Today, we are an integrated people still faced with constant change and, as in the past, we will together rely on our abilities to adapt, learn and remember who we were, how we evolved and hold on to the best of what we have to offer the future as people of the Southern Lakes Region. This will be our legacy.
We are hospitable people but no pushovers and we invite you to learn and trade with us together.
Our Culture & Our Pride
Our region is the traditional territory of the Tagish people who follow the movements of moose, woodland caribou, sheep and fish within this very wealthy region.
In the 1800s, the fur trade created a new industry and the Tagish people became the middlemen between the coastal Tlingit, inland Kaska and Tutchone peoples. Many of the social customs of the Tlingit people were adopted by the Tagish people.
The Tlingit people formed the base of the trade economy of the late 19th century between the Alaskan Coast Tlingit and the Athapaskans of the Southern Lakes Region.
Today these original people make our communities of Teslin, Carcross and Atlin their home and continue to revive their languages, dance, songs and regional place names.
Our region becomes whole with the inclusion of all of its jewels, past and present.

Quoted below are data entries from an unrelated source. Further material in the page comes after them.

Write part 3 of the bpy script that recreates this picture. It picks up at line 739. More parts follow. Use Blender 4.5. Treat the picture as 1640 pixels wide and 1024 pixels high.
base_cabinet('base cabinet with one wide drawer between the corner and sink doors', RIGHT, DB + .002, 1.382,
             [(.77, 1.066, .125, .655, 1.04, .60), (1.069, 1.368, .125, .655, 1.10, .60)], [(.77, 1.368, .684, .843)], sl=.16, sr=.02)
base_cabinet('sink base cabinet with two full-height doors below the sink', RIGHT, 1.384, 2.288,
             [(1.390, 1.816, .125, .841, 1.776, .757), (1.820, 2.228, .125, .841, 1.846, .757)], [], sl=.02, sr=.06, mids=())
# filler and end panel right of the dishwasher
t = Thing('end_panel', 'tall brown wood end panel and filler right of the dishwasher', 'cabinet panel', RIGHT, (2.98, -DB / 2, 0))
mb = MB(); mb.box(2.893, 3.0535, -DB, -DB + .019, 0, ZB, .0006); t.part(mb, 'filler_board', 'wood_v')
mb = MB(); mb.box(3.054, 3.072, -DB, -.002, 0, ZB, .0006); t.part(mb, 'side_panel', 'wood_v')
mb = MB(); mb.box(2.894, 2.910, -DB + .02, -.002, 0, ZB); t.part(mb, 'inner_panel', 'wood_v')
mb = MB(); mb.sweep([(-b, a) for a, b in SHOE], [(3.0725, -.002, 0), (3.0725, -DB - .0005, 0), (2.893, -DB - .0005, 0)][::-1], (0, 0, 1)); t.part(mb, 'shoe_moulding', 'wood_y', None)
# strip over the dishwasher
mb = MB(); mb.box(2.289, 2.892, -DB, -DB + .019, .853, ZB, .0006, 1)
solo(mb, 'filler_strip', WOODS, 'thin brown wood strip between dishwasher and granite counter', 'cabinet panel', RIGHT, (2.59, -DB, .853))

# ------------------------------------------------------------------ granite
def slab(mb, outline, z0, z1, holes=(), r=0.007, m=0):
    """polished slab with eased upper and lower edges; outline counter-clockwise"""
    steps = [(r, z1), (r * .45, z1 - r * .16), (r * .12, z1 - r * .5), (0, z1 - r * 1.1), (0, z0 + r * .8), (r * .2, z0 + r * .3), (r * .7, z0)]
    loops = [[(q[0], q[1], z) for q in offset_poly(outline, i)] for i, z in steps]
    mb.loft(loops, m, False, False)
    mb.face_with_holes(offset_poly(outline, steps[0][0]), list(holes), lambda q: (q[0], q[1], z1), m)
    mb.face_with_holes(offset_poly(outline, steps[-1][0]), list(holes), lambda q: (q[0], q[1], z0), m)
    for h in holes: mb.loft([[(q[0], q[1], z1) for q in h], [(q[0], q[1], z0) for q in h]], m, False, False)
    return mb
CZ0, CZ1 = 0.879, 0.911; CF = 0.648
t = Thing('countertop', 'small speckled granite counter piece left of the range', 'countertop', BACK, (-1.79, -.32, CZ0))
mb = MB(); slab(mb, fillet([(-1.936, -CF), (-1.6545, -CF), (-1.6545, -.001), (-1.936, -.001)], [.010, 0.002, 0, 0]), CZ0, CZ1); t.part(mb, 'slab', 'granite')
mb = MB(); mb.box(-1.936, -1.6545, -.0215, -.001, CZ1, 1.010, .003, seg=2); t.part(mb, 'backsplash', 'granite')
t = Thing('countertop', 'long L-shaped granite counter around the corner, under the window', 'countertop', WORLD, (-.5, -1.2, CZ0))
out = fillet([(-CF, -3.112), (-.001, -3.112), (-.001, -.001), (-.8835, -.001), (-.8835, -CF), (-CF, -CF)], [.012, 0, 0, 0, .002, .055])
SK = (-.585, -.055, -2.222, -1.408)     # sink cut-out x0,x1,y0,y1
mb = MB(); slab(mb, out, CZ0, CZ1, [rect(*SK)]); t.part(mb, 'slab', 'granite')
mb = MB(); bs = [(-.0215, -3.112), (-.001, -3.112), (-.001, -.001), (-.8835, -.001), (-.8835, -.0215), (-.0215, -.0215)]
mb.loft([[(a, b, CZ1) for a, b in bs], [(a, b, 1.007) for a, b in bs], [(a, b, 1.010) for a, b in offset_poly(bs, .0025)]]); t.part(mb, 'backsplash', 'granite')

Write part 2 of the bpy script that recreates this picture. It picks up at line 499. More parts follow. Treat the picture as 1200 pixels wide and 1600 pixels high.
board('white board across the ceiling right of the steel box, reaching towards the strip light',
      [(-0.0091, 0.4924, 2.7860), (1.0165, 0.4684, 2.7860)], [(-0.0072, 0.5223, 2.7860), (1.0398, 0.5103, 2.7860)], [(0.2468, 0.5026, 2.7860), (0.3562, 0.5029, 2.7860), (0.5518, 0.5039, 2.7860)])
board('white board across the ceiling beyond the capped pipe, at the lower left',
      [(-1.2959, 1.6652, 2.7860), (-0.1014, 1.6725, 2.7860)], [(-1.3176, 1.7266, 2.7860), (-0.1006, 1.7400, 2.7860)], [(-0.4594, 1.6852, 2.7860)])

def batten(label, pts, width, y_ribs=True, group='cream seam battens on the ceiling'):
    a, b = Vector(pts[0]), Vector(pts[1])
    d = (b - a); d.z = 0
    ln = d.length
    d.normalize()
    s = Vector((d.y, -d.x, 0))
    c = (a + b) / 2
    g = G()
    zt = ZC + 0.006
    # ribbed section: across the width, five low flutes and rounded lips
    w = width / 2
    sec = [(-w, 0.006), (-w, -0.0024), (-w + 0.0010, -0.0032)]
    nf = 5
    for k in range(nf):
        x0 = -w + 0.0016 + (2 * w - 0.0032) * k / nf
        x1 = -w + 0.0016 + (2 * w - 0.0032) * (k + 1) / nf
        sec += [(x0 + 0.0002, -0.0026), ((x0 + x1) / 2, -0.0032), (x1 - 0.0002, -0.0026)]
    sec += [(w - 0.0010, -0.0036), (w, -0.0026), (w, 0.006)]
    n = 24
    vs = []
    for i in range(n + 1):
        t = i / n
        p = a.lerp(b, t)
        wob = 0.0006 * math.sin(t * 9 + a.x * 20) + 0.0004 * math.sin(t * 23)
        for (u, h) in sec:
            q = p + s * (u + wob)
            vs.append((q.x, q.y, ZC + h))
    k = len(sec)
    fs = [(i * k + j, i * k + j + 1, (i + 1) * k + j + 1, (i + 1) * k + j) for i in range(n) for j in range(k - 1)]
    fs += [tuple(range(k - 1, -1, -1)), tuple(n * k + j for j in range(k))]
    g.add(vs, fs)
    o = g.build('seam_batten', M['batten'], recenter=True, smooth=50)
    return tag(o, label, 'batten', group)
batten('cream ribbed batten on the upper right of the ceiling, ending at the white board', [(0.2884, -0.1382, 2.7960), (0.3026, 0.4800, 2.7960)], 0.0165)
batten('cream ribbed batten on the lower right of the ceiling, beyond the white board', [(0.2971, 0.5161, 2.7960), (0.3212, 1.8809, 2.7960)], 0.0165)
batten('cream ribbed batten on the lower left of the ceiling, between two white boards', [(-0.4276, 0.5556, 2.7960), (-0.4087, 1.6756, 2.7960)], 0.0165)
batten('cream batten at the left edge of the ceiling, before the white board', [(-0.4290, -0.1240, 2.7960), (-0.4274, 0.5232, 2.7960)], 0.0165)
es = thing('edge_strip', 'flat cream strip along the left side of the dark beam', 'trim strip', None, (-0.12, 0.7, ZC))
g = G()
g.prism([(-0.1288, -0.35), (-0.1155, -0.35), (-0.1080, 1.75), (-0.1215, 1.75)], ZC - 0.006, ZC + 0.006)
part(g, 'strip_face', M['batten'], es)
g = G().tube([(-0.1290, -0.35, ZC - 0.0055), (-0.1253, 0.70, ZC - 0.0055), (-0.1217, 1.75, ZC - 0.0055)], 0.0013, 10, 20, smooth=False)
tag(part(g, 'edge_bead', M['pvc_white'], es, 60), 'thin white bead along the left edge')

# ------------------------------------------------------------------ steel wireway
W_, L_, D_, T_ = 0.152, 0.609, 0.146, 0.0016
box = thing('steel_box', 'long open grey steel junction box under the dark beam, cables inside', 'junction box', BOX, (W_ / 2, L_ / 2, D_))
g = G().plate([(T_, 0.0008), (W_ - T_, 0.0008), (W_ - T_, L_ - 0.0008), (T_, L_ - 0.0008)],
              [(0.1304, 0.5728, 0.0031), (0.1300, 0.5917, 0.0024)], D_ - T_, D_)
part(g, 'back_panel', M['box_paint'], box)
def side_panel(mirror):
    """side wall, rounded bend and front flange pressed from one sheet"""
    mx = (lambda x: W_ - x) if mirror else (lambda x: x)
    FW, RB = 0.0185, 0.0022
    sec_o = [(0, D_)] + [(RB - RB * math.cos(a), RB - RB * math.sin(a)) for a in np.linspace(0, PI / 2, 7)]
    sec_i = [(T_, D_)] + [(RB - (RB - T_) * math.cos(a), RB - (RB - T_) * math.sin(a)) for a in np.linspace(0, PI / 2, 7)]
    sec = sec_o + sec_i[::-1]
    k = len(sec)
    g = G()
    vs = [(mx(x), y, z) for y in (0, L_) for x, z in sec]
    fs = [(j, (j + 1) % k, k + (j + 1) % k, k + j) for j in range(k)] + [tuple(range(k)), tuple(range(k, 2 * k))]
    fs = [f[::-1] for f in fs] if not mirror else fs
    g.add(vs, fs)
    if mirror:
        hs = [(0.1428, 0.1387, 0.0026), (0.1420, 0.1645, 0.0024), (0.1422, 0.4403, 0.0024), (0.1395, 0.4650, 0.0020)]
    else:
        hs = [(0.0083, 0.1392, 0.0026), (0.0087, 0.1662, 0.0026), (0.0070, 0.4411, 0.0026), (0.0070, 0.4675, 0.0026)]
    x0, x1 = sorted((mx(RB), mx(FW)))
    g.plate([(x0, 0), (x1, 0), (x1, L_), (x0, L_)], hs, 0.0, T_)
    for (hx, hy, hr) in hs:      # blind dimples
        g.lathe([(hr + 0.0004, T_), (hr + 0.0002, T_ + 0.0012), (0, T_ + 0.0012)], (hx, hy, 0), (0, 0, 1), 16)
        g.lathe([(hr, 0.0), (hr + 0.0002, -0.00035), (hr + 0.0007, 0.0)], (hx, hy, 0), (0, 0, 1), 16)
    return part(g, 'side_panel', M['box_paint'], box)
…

The northern area of our region also include Southern Tutchone people including the members of the Kwanlin Dun, Champagne Aishihik First Nations and Ta’an Kwach’an and Kluane Tribal Council with their traditional lands located in our Mount Lorne and Marsh Lake communities.The Southern Lakes are rich in ancient and recent history to whet the appetite of the least curious Canadian and saturate the palette of international historians.